Jane White
by Helen Hughes

Jane White was a novelist and memoirist who lived in Godalming from 1967 to 1985. At the age of 27, she moved with her family to a red brick house called ‘Hillsborough’ in Busbridge Lane, with its leafy, wild garden. She had very recently given birth to her only child, Martin, and she and her husband Philip Brady settled down to life in the market and commuter town. Having studied English literature at Girton College Cambridge and then worked in the BBC News Department in London, she had to get used to life as a housewife and mother while her husband travelled daily into London to work as a lecturer in German at Birkbeck College.

White was a published author before she moved to Godalming. In May 1960 her short story ‘Boy with a Dog’ was broadcast on the Light Programme on BBC radio. White’s breakthrough as an author came in 1967 when her first novel Quarry was published, first in the UK by Michael Joseph, and then in the US by Harcourt, Brace & World. Although it is never named, the novel is clearly set in Godalming during an intense heatwave. Three grammar-school youths abduct and hide a younger boy in a hidden cave in a disused quarry. Each of the characters, who together form a threatening alliance, is vividly brought to life. Surprisingly, the most menacing one is the captured boy who acquiesces to everything in a very unsettling way. The book was compared with Lord of the Flies, at that time a set text, and one which White herself taught as an English teacher in a local independent school. The novel is both exciting and intense and was hailed as the ‘most frightening of the year’ by one critic.

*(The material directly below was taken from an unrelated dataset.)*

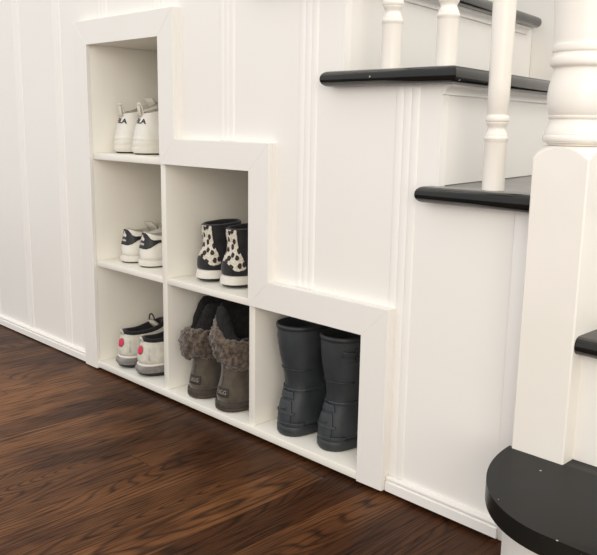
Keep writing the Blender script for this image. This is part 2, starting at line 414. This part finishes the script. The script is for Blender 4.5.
def make_baluster():
    t = empty('baluster', (0, 0, 0))
    lv = [(.0002, .0168), (.071, .0165), (.0730, .0172), (.0742, .0178)]+bead(.0745, .081, .0165, .0180)
    lv += curve(.0815, .092, .0165, .0128)+curve(.092, .101, .0128, .0165)+bead(.1015, .1105, .0160, .0178)+[(.1115, .0150), (.113, .0150), (.114, .0158)]
    lv += [(.16, .0160), (.24, .0168), (.33, .0172)]+curve(.34, .62, .0172, .0115, 8)+bead(.63, .64, .012, .016)+[(.645, .013), (.65, .0168), (.80, .0168)]
    bm = bmesh.new(); lathe_sq(bm, lv, None, 40)
    from_bm('turned_spindle', bm, M['turned'], t, smooth=True, angle=50)
    return t
b0 = make_baluster()
LB = ['white turned baluster nearest the newel post, standing on the short black tread', 'white turned baluster at the front corner of the upper black tread',
      'white turned baluster on the upper black tread, leftmost of the three balusters']
for i, (x, y, n) in enumerate([(1.200, .008, 3), (1.100, .012, 4), (.990, .012, 4)]):
    o = b0 if i == 0 else copy_tree(b0)
    o.location = (x, y, n*RZ); tag(o, LB[i], 'baluster', 'white balusters on the stair treads')

# ------------------------------------------------------------------ footwear tools
def ringpts(y0, y1, w, zf, n=22, toe=.62, fore=.12, xo=0):
    L = y1-y0; pts = []
    p1 = max(2.0, L/w); p2 = max(2.0, p1*toe)
    def hw(s):
        p = p1 if s < .5 else p2
        v = max(0., 1-abs(2*s-1)**p)**.5
        k = max(0, min(1, (L/w-2)/3)) * fore
        return w*v*(1+k*(math.sin(PI*min(1, max(0, (s-.35)/.75)))-.6*math.exp(-((s-.42)/.16)**2)))
    qs = [k/n for k in range(n+1)]
    ss = [q*q*(3-2*q) for q in qs]
    for s in ss: pts.append((xo+hw(s), y0+L*s, zf(s)))
    for s in ss[-2:0:-1]: pts.append((xo-hw(s), y0+L*s, zf(s)))
    return pts
def loft(bm, rings, cap0=True, cap1=False):
    vr = [[bm.verts.new(p) for p in r] for r in rings]
    for A, B in zip(vr, vr[1:]):
        n = len(A)
        for k in range(n): bm.faces.new((A[k], A[(k+1) % n], B[(k+1) % n], B[k]))
    if cap0: bm.faces.new(vr[0][::-1])
    if cap1: bm.faces.new(vr[-1])
    return vr
def lin(a, b, dip=0, pw=1): return lambda s: a+(b-a)*s**pw+dip*4*s*(1-s)
def bvh_of(o):
    me = o.data; return BVHTree.FromPolygons([v.co.copy() for v in me.vertices], [tuple(p.vertices) for p in me.polygons])
def wrap_bm(bm, bvh, yc, off, thick=.0006, lift=None):
    """verts hold (angle_deg, z, 0); project inwards onto the shoe, offset and give thickness"""
    for v in bm.verts:
        a = R(v.co.x); z = v.co.y
        d = Vector((math.sin(a), -math.cos(a), 0)); o = Vector((0, yc, z))+d*.4
        h = bvh.ray_cast(o, -d)
        if h[0] is None: v.co = Vector((0, yc, z))+d*.03; continue
        nrm = h[1] if h[1].dot(d) > 0 else -h[1]
        v.co = h[0]+nrm*off
    bmesh.ops.recalc_face_normals(bm, faces=bm.faces)
    return bm
def patch(name, parent, bvh, yc, outline, m, off=.0008, thick=.0012, da=5, dz=.004):
    bm = bmesh.new(); f = bm.faces.new([bm.verts.new((a, z, 0)) for a, z in outline])
    A = [p[0] for p in outline]; Z = [p[1] for p in outline]
    a = math.floor(min(A)/da)*da+da
    while a < max(A):
        bmesh.ops.bisect_plane(bm, geom=bm.verts[:]+bm.edges[:]+bm.faces[:], plane_co=(a, 0, 0), plane_no=(1, 0, 0)); a += da
    z = math.floor(min(Z)/dz)*dz+dz
    while z < max(Z):
        bmesh.ops.bisect_plane(bm, geom=bm.verts[:]+bm.edges[:]+bm.faces[:], plane_co=(0, z, 0), plane_no=(0, 1, 0)); z += dz
    wrap_bm(bm, bvh, yc, off)
    o = from_bm(name, bm, m, parent, smooth=True)
    sm = o.modifiers.new('thickness', 'SOLIDIFY'); sm.thickness = thick; sm.offset = 0
    return o
def ell2(a, z, ra, rz, n=20, rot=0):
    return [(a+ra*math.cos(2*PI*k/n), z+rz*math.sin(2*PI*k/n)) for k in range(n)]
def lettering(name, parent, bvh, yc, text, a0, z0, size, m, rad, bold=.0, tilt=0, off=.0012, sx=1.0):
    cu = bpy.data.curves.new('lettering', 'FONT'); cu.body = text; cu.size = size; cu.align_x = 'CENTER'; cu.align_y = 'CENTER'; cu.offset = bold
    to = bpy.data.objects.new('lettering_source', cu); COL.objects.link(to)
    dg = bpy.context.evaluated_depsgraph_get(); me = bpy.data.meshes.new_from_object(to.evaluated_get(dg))
    bpy.data.objects.remove(to); bpy.data.curves.remove(cu)
    bm = bmesh.new(); bm.from_mesh(me); bpy.data.meshes.remove(me)
    for v in bm.verts:
        u, w = v.co.x*sx, v.co.y
        u, w = u*math.cos(R(tilt))-w*math.sin(R(tilt)), u*math.sin(R(tilt))+w*math.cos(R(tilt))
        v.co = (a0+math.degrees(u/rad), z0+w, 0)
    wrap_bm(bm, bvh, yc, off)
    return from_bm(name, bm, m, parent)
def loop_tab(name, parent, m, p0, p1, top, w, r):
    """a flat pull loop standing up between two points"""
    pts = []
    p0, p1, top = Vector(p0), Vector(p1), Vector(top)
    for k in range(15):
        t = k/14; a = PI*t
        base = p0.lerp(p1, .5-.5*math.cos(a)); pts.append(base+(top-(p0+p1)/2)*math.sin(a)**.7)
    bm = bmesh.new(); tube(bm, pts, r, 8)
    c = (p0+p1)/2
    for v in bm.verts: v.co.x = c.x+(v.co.x-c.x)*w
    return from_bm(name, bm, m, parent, smooth=True)
def laces(parent, m, rows, r=.0022):
    bm = bmesh.new()
    for (y, z, w) in rows:
        tube(bm, [(-w, y, z-.006), (-w*.5, y+.002, z+.0005), (0, y+.003, z+.002), (w*.5, y+.002, z+.0005), (w, y, z-.006)], r, 8)
    return from_bm('laces', bm, m, parent, smooth=True)
def lining(parent, ring_top, m, depth=.035, shrink=.0):
    """inside of the opening"""
    bm = bmesh.new()
    cx = sum(p[0] for p in ring_top)/len(ring_top); cy = sum(p[1] for p in ring_top)/len(ring_top)
    rs = []
    for sc, dz in ((1.0, .0), (.93, .0022), (.86, -.001), (.82, -.012), (.80, -depth)):
        rs.append([(cx+(p[0]-cx)*sc, cy+(p[1]-cy)*(sc if sc > .9 else sc), p[2]+dz) for p in ring_top])
    loft(bm, rs, cap0=False, cap1=True)
    return from_bm('lining', bm, m, parent, smooth=True)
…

Now with the literary agent A P Watt & Son, White went on to publish two novels in the following year: Proxy, also set in Surrey, and Beatrice, Falling (1968), which strikes out into the bleaker landscapes of Norfolk. Her next novel, Retreat in Good Order (1970), took up the challenge set by Simone de Beauvoir to explore the ordinary life and struggles of middle-class women – which White set in a small town much like Godalming. Then, with Left for Dead (1971), she took on the theme of sexual violence against women, focussing on the inner struggle of a young wife with her rapist and her husband’s family. Her last two published novels were Comet (1975), a post-apocalyptic science fiction story, and Benjamin’s Open Day (1979), a satire based in part on her son’s experiences at Charterhouse, the public school located in Godalming.

Book cover of Proxy
Cover of Jane White's Proxy

White’s only non-fiction book, and perhaps her most memorable, was Norfolk Child (1973), an evocation of her childhood up to and during World War II. In it a child, brought up in the Roman Catholic faith, with a vivid imagination and a voracious appetite for reading emerges as a writer. She will go on to turn her games with ancient gods, ghosts, and siblings into great novels. White’s work gives us a different angle on the social themes of the 1970s in Britain, particularly the pain of adolescence, and includes the voice and perspective of women like herself.